◆ Task to complete ◆
Output the material exactly, but drop every image it holds.

◆ Source excerpt ◆
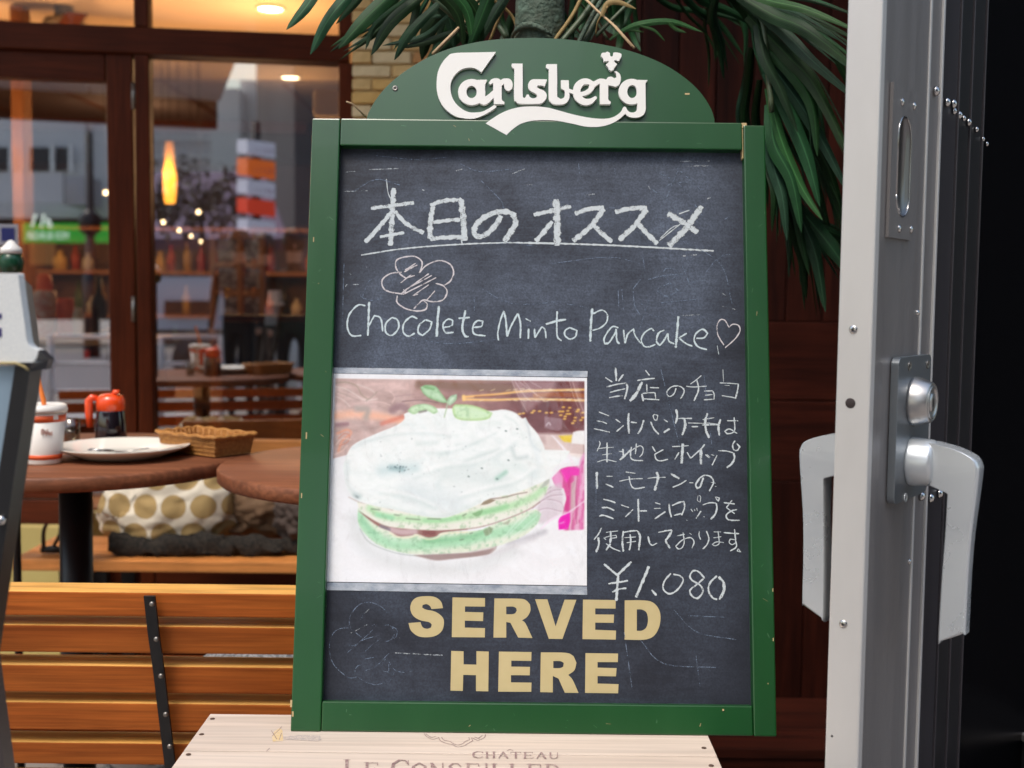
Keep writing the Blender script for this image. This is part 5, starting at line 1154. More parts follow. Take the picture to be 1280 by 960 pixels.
chalk('chalk_text_line', 'w', '''J:18|260 545 215 640 150 720;28|215 685 222 790 180 910;12|330 612 420 600 510 590;12|295 692 330 720;12|310 690 400 665 480 655 490 690 400 700;28|400 590 402 700 390 770;26|395 780 330 880;15|330 780 430 850 545 895;26|590 590 575 750 590 900;20|600 612 700 592 800 585;28|802 587 840 680 820 880;22|690 640 702 760 680 880;12|600 692 780 680;12|640 767 780 745;22|960 670 985 780;16|985 780 1030 805 1095 770;14|1115 610 1260 587;
K:20|0 590 120 578;30|120 580 80 660 20 740;30|22 740 90 850;14|195 665 310 640;15|285 612 302 760 270 840 215 860 175 820 270 730 390 690 450 750 420 850;9|380 622 415 645;15|530 595 525 660 550 720;18|635 592 672 700 640 800 580 860;10|745 605 855 605;12|735 695 860 675;14|810 590 822 700 825 780 770 812 722 792 790 755 895 765;18|895 615 1010 625 1125 630;18|1055 565 1075 740 1082 830 990 892;14|1060 722 995 712 975 760 1020 795 1072 770;13|1110 855 1150 905 1098 892 1110 858''')
chalk('chalk_price', 'w', '''L:18|105 75 225 175;19|350 55 225 175;22|232 175 225 280 215 402;14|145 250 230 238 320 222;15|180 325 240 298 305 290;22|505 95 450 230 390 372;18|530 305 572 355;13|700 158 642 230 635 300 690 340 760 302 810 222 780 180 722 166;14|1000 202 950 145 900 135 870 180 890 220 960 262 985 320 940 378 890 360 870 310 930 258 990 205;15|1110 180 1050 240 1035 310 1070 372 1112 390;22|1125 188 1168 240 1172 310 1132 392''')
chalk('stray_marks', 's', '''E:11|650 215 815 205;10|1010 130 1140 160;7|1015 15 1050 35;A:6|60 78 120 72;B:7|810 10 970 8;8|845 35 965 32;12|798 82 808 80;6|640 140 655 165;7|300 190 355 184;7|820 515 900 508;8|955 212 975 200;8|360 105 370 108;A:7|530 186 545 190;7|1165 155 1210 155;7|1085 88 1160 58;C:7|55 270 60 255 75 270;7|90 258 130 255;6|170 150 175 160;6|75 190 85 200;
M:11|615 522 830 535 1050 545;7|380 190 420 150;7|265 355 340 318 410 280;M:6|665 400 690 395;P:3|689 184 689 180;3|851 187 851 181;1.4|455 213 500 211;1.4|430 240 460 239;2|570 214 578 212''')['kind'] = 'stuff'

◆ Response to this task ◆
Keep writing the Blender script for this image. This is part 5, starting at line 1154. More parts follow. Take the picture to be 1280 by 960 pixels.
chalk('chalk_text_line', 'w', '''J:18|260 545 215 640 150 720;28|215 685 222 790 180 910;12|330 612 420 600 510 590;12|295 692 330 720;12|310 690 400 665 480 655 490 690 400 700;28|400 590 402 700 390 770;26|395 780 330 880;15|330 780 430 850 545 895;26|590 590 575 750 590 900;20|600 612 700 592 800 585;28|802 587 840 680 820 880;22|690 640 702 760 680 880;12|600 692 780 680;12|640 767 780 745;22|960 670 985 780;16|985 780 1030 805 1095 770;14|1115 610 1260 587;
K:20|0 590 120 578;30|120 580 80 660 20 740;30|22 740 90 850;14|195 665 310 640;15|285 612 302 760 270 840 215 860 175 820 270 730 390 690 450 750 420 850;9|380 622 415 645;15|530 595 525 660 550 720;18|635 592 672 700 640 800 580 860;10|745 605 855 605;12|735 695 860 675;14|810 590 822 700 825 780 770 812 722 792 790 755 895 765;18|895 615 1010 625 1125 630;18|1055 565 1075 740 1082 830 990 892;14|1060 722 995 712 975 760 1020 795 1072 770;13|1110 855 1150 905 1098 892 1110 858''')
chalk('chalk_price', 'w', '''L:18|105 75 225 175;19|350 55 225 175;22|232 175 225 280 215 402;14|145 250 230 238 320 222;15|180 325 240 298 305 290;22|505 95 450 230 390 372;18|530 305 572 355;13|700 158 642 230 635 300 690 340 760 302 810 222 780 180 722 166;14|1000 202 950 145 900 135 870 180 890 220 960 262 985 320 940 378 890 360 870 310 930 258 990 205;15|1110 180 1050 240 1035 310 1070 372 1112 390;22|1125 188 1168 240 1172 310 1132 392''')
chalk('stray_marks', 's', '''E:11|650 215 815 205;10|1010 130 1140 160;7|1015 15 1050 35;A:6|60 78 120 72;B:7|810 10 970 8;8|845 35 965 32;12|798 82 808 80;6|640 140 655 165;7|300 190 355 184;7|820 515 900 508;8|955 212 975 200;8|360 105 370 108;A:7|530 186 545 190;7|1165 155 1210 155;7|1085 88 1160 58;C:7|55 270 60 255 75 270;7|90 258 130 255;6|170 150 175 160;6|75 190 85 200;
M:11|615 522 830 535 1050 545;7|380 190 420 150;7|265 355 340 318 410 280;M:6|665 400 690 395;P:3|689 184 689 180;3|851 187 851 181;1.4|455 213 500 211;1.4|430 240 460 239;2|570 214 578 212''')['kind'] = 'stuff'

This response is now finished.